Aux termes de l’article 238A du CGI, les charges payées ou dues par une personne domiciliée ou établie en France à une personne domiciliée ou établie dans un pays où elle est soumise à un régime fiscal privilégié ne sont déductibles fiscalement que si le débiteur apporte la preuve qu’elles correspondent à des opérations réelles et qu’elles ne présentent pas un caractère exagéré.
Par Antoine Colonna d’Istria, associé, Norton Rose Fulbright
Le Conseil d’Etat vient de préciser dans deux décisions du 24 avril 2019 (n° 413129, CUIF ; n° 412284, Gemar Lumitec) les éléments de preuve incombant à l’administration permettant d’établir l’existence d’un régime fiscal privilégié, et notamment lorsque c’est l’organisme financier tenant le compte sur lequel ont été versées les sommes litigieuses qui est établi dans un Etat à régime fiscal privilégié.

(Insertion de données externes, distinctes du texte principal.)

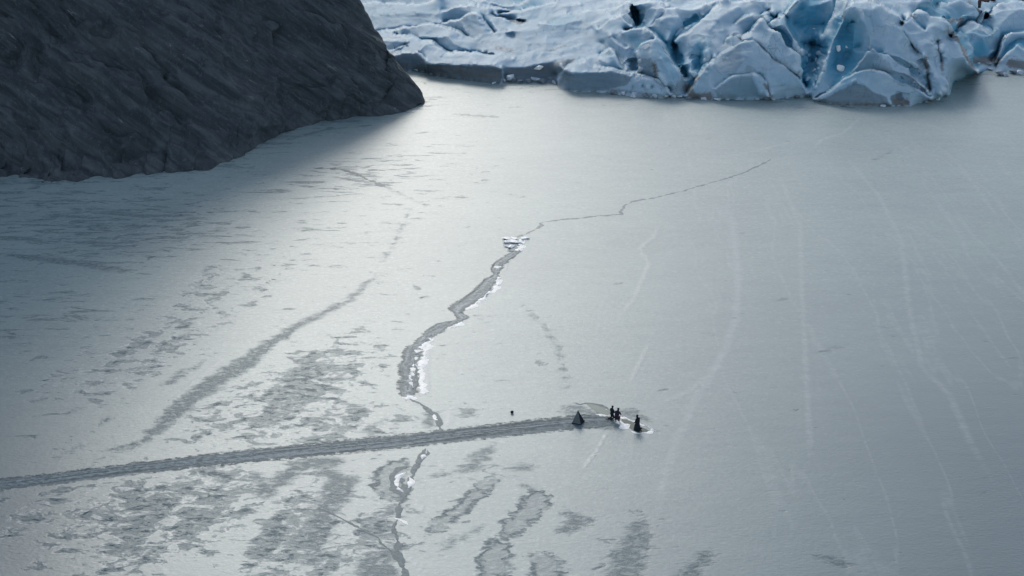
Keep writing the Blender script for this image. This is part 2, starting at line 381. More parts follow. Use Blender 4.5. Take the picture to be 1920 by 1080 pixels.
def resample(pts, m):
    pts = np.array(pts, float); L = np.concatenate([[0], np.cumsum(np.linalg.norm(np.diff(pts, axis=0), axis=1))])
    q = np.linspace(0, L[-1], m); return np.stack([np.interp(q, L, pts[:, k]) for k in range(pts.shape[1])], -1)
def build_cliff():
    sh_px = [(0, 341), (150, 339), (240, 330), (330, 319), (400, 312), (426, 307), (432, 299), (462, 286), (482, 272), (515, 258), (530, 247), (600, 229), (660, 219), (700, 212), (745, 208), (775, 201), (792, 192)]
    S = [np.array([-420, 232, 0.])] + [np.array([-200, 230, 0.])] + [ground(x, y) for x, y in sh_px]
    # crest of the spur from far left down to its tip
    tip = ground(794, 190)
    C = [np.array([-420, 345, 120.]), np.array([-260, 330, 125.]), np.array([-150, 312, 128.]), np.array([-105, 298, 114.]), np.array([-80, 289, 87.]), np.array([-56, 281, 50.]), np.array([-40, 276, 31.])]
    C += [at_depth(x, y, Y) for x, y, Y in [(661, 0, 273), (676, 25, 272.5), (697, 55, 272), (711, 72, 271.5), (713, 92, 271), (735, 122, 270.5), (752, 135, 270), (775, 155, 269.2), (788, 172, 268.6)]] + [tip]
    B = [np.array([-420, 520, 60.]), np.array([-200, 470, 20.]), np.array([-110, 400, 2.]), np.array([-70, 350, -2.]), np.array([-45, 315, -2.]), np.array([-30, 290, -2.]), np.array([-21, 277, -2.]), tip + np.array([0, 0.3, -1.])]
    # parameter along: match by X
    nu = 1000
    ux = np.concatenate([np.linspace(-420, -110, 120, endpoint=False), np.linspace(-110, tip[0], nu - 120)])
    def by_x(A):
        A = np.array(A); o = np.argsort(A[:, 0]); return np.stack([ux, np.interp(ux, A[o, 0], A[o, 1]), np.interp(ux, A[o, 0], A[o, 2])], -1)
    Sx, Cx, Bx = by_x(S), by_x(C), by_x(B)
    Sx[120:, 1] += (2.6 * fbm(np.stack([ux / 5.0, 0 * ux, 0 * ux], -1), 3, 13) + 1.0 * vnoise(np.stack([ux / 1.1, 0 * ux + 4, 0 * ux], -1), 14))[120:] * np.clip((tip[0] - ux[120:]) / 6, 0, 1)
    kk = np.exp(-np.linspace(-2.4, 2.4, 181) ** 2); kk /= kk.sum(); Ssm = Sx.copy(); Ssm[:, 1] = np.convolve(np.pad(Sx[:, 1], 90, 'edge'), kk, 'valid'); Csm = Cx.copy(); Csm[:, 1] = np.convolve(np.pad(Cx[:, 1], 90, 'edge'), kk, 'valid')
    Cx[:, 1] = Csm[:, 1]; Cx[:700, 2] = np.convolve(np.pad(Cx[:, 2], 40, 'edge'), np.ones(81) / 81, 'valid')[:700]

    nv = 300; vs = np.linspace(0, 1, nv) ** 0.85
    rows = []
    for v in vs:
        prof = v ** 1.15                               # slightly steeper with height
        Sv = Sx + (Ssm - Sx) * min(1, v * 7)
        p = Sv + (Cx - Sv) * np.array([0, 1, 0]) * v + np.array([0, 0, 1]) * (Cx[:, 2:3] * prof)
        rows.append(p)
    rows[0][:, 2] = -1.0
    nb = 60
    for v in np.linspace(0, 1, nb + 1)[1:]:
        rows.append(Cx + (Bx - Cx) * v)
    V = np.array(rows)                                  # (rv, nu, 3)
    # normals
    du = np.gradient(V, axis=1); dv = np.gradient(V, axis=0); N = np.cross(du, dv); N /= np.linalg.norm(N, axis=-1, keepdims=True) + 1e-9
    P = V.reshape(-1, 3); Nf = N.reshape(-1, 3)
    a = R(36); rx = P[:, 0] * math.cos(a) - P[:, 2] * math.sin(a); rz = P[:, 0] * math.sin(a) + P[:, 2] * math.cos(a)
    # strata dip from upper left to lower right
    q = np.stack([rx, P[:, 1], rz], -1)
    wrp = fbm(P / 14.0, 3, 3)[:, None] * np.array([[2.0, 0, 2.2]])
    D = 4.6 * fbm(P / 24.0, 3, 11, 0.45) + 2.3 * ridged((q + wrp) / np.array([26., 14., 6.5]), 3, 21, 0.42) + 0.7 * ridged((q + wrp) / np.array([32., 11., 2.2]), 3, 31) \
        + 0.16 * ridged((q + wrp) / np.array([9., 3.0, 1.0]), 4, 41, 0.6)
    def ledge(period, seed):        # saw-toothed steps across the strata
        ph = (q[:, 2] + 0.25 * q[:, 1]) / period + 1.3 * fbm(P / np.array([9., 7., 9.]), 3, seed); fr = ph - np.floor(ph)
        return np.where(fr < 0.78, fr / 0.78, (1 - fr) / 0.22) - 0.5
    msk = np.clip(fbm(P / 7.0, 3, 55) * 2.2 + 0.5, 0, 1)
    D = D + 2.0 * ledge(6.5, 56) * (0.35 + 0.65 * msk) + 0.5 * ledge(2.1, 57) * msk + 0.8 * ridged(P / np.array([2.8, 2.8, 9.0]), 3, 58) * (1 - msk) * 0.7
    vi = np.repeat(np.arange(V.shape[0]), nu)
    # hold the waterline, the crest and the tip near their surveyed places
    ht = np.clip(P[:, 2] / 2.0, 0.45, 1)
    ridge_hold = 1 - 0.5 * np.exp(-((vi - (nv - 1)) / 28.0) ** 2)
    tipd = np.clip((tip[0] - P[:, 0]) / 11, 0.2, 1)
    D = (D - 0.2) * ht * ridge_hold * tipd
    P = P + Nf * D[:, None] * np.sign((Nf[:, 2:3] > -0.2) - 0.5)
    o = mesh_obj('cliff', P, grid_faces(V.shape[0], nu)[:, ::-1], rock_material())
    return tag(o, 'dark slate rock cliff sloping down into the frozen lake', kind='structure')
build_cliff()

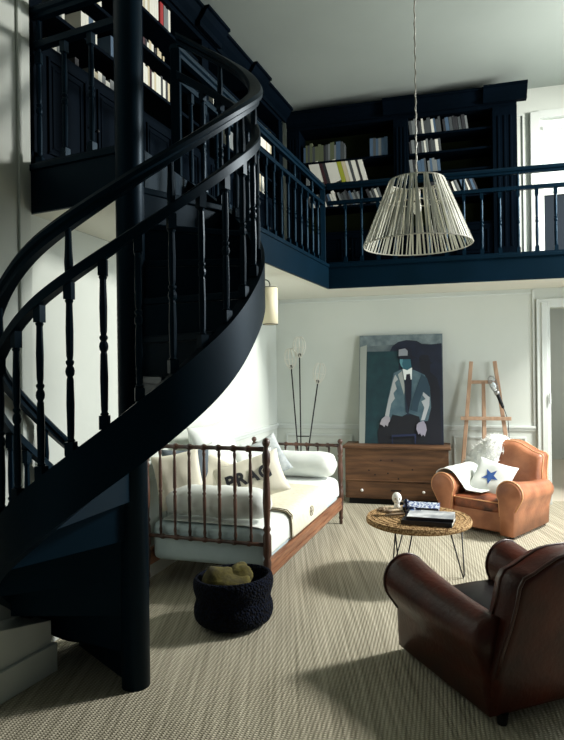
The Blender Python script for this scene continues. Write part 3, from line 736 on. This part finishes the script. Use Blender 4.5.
paint('ground', (14, 26, 48), [(250, 150), (262, 125), (290, 105), (330, 96), (375, 100), (400, 115), (440, 118), (490, 112), (491, 594), (115, 583), (130, 155)], (10, 18, 36))
paint('panel', (16, 56, 62), [(140, 152), (292, 150), (275, 589), (118, 584)], (12, 46, 54))
paint('left_strip', (150, 156, 148), [(107, 130), (140, 120), (128, 400), (120, 583), (92, 580)])
paint('shade_shape', (8, 12, 26), [(385, 180), (400, 168), (428, 170), (436, 200), (448, 208), (436, 215), (434, 250), (465, 280), (478, 330), (480, 594), (400, 594), (400, 260), (392, 240), (388, 212)])
paint('trousers', (8, 12, 22), [(235, 455), (400, 455), (420, 500), (415, 594), (185, 588), (182, 530), (195, 490)])
paint('jacket', (84, 108, 116), [(300, 238), (265, 255), (258, 290), (235, 380), (218, 460), (245, 475), (255, 450), (300, 460), (330, 445), (380, 462), (385, 488), (420, 482), (436, 420), (432, 320), (410, 265), (360, 240)], (62, 88, 100))
paint('left_sleeve', (168, 172, 172), [(272, 262), (262, 290), (238, 380), (220, 455), (238, 462), (250, 400), (268, 375), (262, 350), (278, 330), (270, 300), (286, 285)])
paint('left_lapel', (158, 164, 160), [(285, 262), (305, 245), (318, 330), (312, 360), (296, 300)])
paint('right_sleeve', (178, 182, 184), [(402, 345), (430, 372), (428, 410), (405, 478), (388, 480), (405, 420), (392, 390), (412, 380), (398, 362)])
paint('right_jacket_shade', (38, 62, 76), [(395, 262), (420, 280), (434, 330), (430, 372), (400, 345), (380, 400), (372, 440), (340, 430), (350, 380), (380, 300)])
paint('vest', (24, 40, 58), [(315, 290), (350, 285), (345, 380), (330, 452), (318, 440)])
paint('shirt', (226, 232, 228), [(308, 236), (352, 230), (350, 285), (338, 290), (332, 262), (324, 290), (314, 286)])
paint('tie', (12, 16, 34), [(325, 262), (342, 260), (346, 300), (343, 370), (332, 440), (322, 380), (320, 300)])
paint('face', (44, 92, 106), [(296, 185), (345, 180), (350, 230), (330, 242), (310, 236), (298, 215)])
paint('face_light', (86, 138, 148), [(296, 186), (312, 186), (306, 215), (312, 232), (300, 222), (295, 205)])
paint('hat_crown', (20, 24, 40), [(292, 142), (330, 135), (350, 142), (356, 182), (290, 184)])
paint('hat_light', (138, 142, 148), [(292, 144), (322, 138), (334, 150), (332, 176), (290, 180)])
paint('hat_brim', (14, 18, 34), [(278, 178), (300, 174), (350, 172), (382, 184), (350, 190), (300, 190)])
paint('left_hand', (156, 152, 158), [(205, 470), (225, 455), (243, 462), (244, 480), (236, 490), (232, 506), (222, 498), (216, 508), (206, 500), (194, 495)])
paint('right_hand', (150, 146, 160), [(378, 490), (400, 482), (410, 500), (414, 525), (404, 556), (396, 545), (390, 556), (383, 540), (375, 545), (366, 520), (368, 500)])
paint('stool_edge', (22, 34, 66), [(250, 545), (365, 542), (362, 594), (358, 594), (356, 552), (254, 555), (256, 590), (250, 590)])

# ------------------------------------------------------------------ easel with clip lamp
ez = empty('easel', WP(2.53, .3), -A); tag(ez, 'bare pale wooden artist easel leaning by the back wall behind the tan armchair', 'easel')
def el(t, off, z): return V((t-2.53, .3-off, z))
def beam(mb, a, b, w=.022, d=.016):
    a = V(a); b = V(b); zz = (b-a).normalized(); x = V((1, 0, 0)); x = (x-zz*x.dot(zz)).normalized(); y = zz.cross(x)
    mb.loft([[p+x*sx*w+y*sy*d for sx, sy in ((-1, -1), (1, -1), (1, 1), (-1, 1))] for p in (a, b)]); return mb
beam(MB(), el(2.25, .44, 0), el(2.41, .12, 1.66)).build('leg', 'easel', ez, bevel=.004)
beam(MB(), el(2.86, .44, 0), el(2.67, .12, 1.66)).build('leg', 'easel', ez, bevel=.004)
beam(MB(), el(2.54, .36, .3), el(2.54, .17, 1.42), .02, .014).build('mast', 'easel', ez, bevel=.003)
beam(MB(), el(2.54, .04, 0), el(2.54, .14, 1.35), .018, .012).build('rear_leg', 'easel', ez, bevel=.003)
MB().box(tuple(el(2.39, .175, 1.40)), tuple(el(2.69, .145, 1.44))).build('cross_bar', 'easel', ez, bevel=.003)
MB().box(tuple(el(2.28, .30, .985)), tuple(el(2.83, .255, 1.025))).build('tray', 'easel', ez, bevel=.003)
MB().box(tuple(el(2.27, .40, .40)), tuple(el(2.84, .37, .44))).build('cross_bar', 'easel', ez, bevel=.003)
cl = empty('work_light', WP(2.665, .26, 1.34), -A); cl.scale = (1.1, 1.1, 1.1); tag(cl, 'caged work light with a black handle hanging on the easel', 'work light')
ax = V((.075, -.02, -.2)).normalized(); q = ax.to_track_quat('Z', 'Y').to_matrix().to_4x4()
mb = MB(); mb.lathe([(.016, 0), (.02, .02), (.018, .1), (.014, .15), (.01, .16)], ax*.05, 14, q); mb.build('handle', 'black', cl, True)
mb = MB()
mb.lathe([(.026, 0), (.028, .02), (.026, .04)], ax*.02, 14, q); mb.build('collar', 'steel', cl, True)
mb = MB()
for k in range(8):
    a = 2*pi*k/8; pts = [q @ V((r*cos(a), r*sin(a), z)) for r, z in ((.026, .02), (.038, -.03), (.04, -.08), (.03, -.13), (.002, -.15))]; mb.tube(pts, .0025, 5)
for z, r in ((-.03, .038), (-.09, .039)): mb.tube([q @ V((r*cos(2*pi*k/20), r*sin(2*pi*k/20), z)) for k in range(20)], .0025, 5, closed=True)
mb.build('cage', 'steel', cl)
MB().sph(q @ V((0, 0, -.04)), (.022, .022, .04), 14, 8, q).build('bulb', 'glass', cl, True)
MB().tube([ax*.2, ax*.22+V((.01, 0, -.02)), V((.12, .01, -.32)), V((.14, .03, -.7)), V((.17, .05, -1.33))], .004, 6).build('cord', 'black', cl)

# ------------------------------------------------------------------ floor lamp with three wire heads
fx, fy = .22, 7.30
fl = empty('floor_lamp', (fx, fy, 0)); tag(fl, 'black three-stem floor lamp with pale wire tulip heads behind the far bed end', 'floor lamp')
MB().lathe([(.13, 0), (.13, .015), (.03, .025), (.012, .06)], n=24).build('base', 'black', fl, True)
heads = [((.17-fx, .05, 1.50), .0), ((-.03, 0, 1.64), .0), ((.205, -.03, 1.345), .25)]
heads = [((-.105, .04, 1.60), -.05), ((-.005, -.01, 1.74), .02), ((.21, -.03, 1.42), .22)]
for i, (hp, ln) in enumerate(heads):
    hp = V(hp)
    st = MB().rod((0, 0, .04), tuple(hp), .0085, 8).build('stem', 'black', fl, True)
    MB().lathe([(.016, 0), (.02, .03), (.012, .05)], hp, 10).build('socket', 'black', st, True)
    dz = (hp-V((0, 0, .04))).normalized(); q = dz.to_track_quat('Z', 'Y').to_matrix().to_4x4()
    mb = MB(); prof = [(.016, .0), (.055, .05), (.078, .12), (.075, .18), (.05, .235), (.03, .25)]
    for k in range(10):
        a = 2*pi*k/10; mb.tube([hp+(q @ V((r*cos(a+.5*z), r*sin(a+.5*z), z))) for r, z in prof], .0042, 4)
    for r, z in (prof[1], prof[2], prof[4], prof[5]): mb.tube([hp+(q @ V((r*cos(2*pi*k/20), r*sin(2*pi*k/20), z))) for k in range(20)], .0018, 4, closed=True)
    mb.build('wire_shade', 'wire', fl)
MB().rod((-.045, .015, .78), (.10, -.015, .78), .006).build('cross_bar', 'black', fl)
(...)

Dans la première affaire, une société française s’assurait auprès de l’une de ses filiales établie aux Antilles néerlandaises des risques professionnels étrangers, et lui versait des primes d’assurance dont la déductibilité était remise en cause par l’administration. Celle-ci déduisait du taux d’imposition des sociétés des Antilles néerlandaises, compris entre 2,4 % et 6 % (soit bien moins que la moitié du taux de l’impôt sur les sociétés en France), le caractère privilégié du régime fiscal.
Le contribuable soutenait d’une part qu’une simple différence de taux ne saurait démontrer l’existence d’un tel régime à défaut de toute précision sur l’assiette et observait, d’autre part, que les entreprises d’assurances en France sont soumises à des règles d’assiette particulières.
Il est de jurisprudence constante depuis l’arrêt Auriège (n° 53002, 21 mars 1986) que la comparaison entre le régime fiscal français et le régime considéré comme privilégié doit consister à déterminer, pour l’administration, quelle aurait dû être la charge fiscale effectivement supportée par l’entreprise située dans l’Etat étranger si elle avait été établie en France par rapport à celle qu’elle a supportée.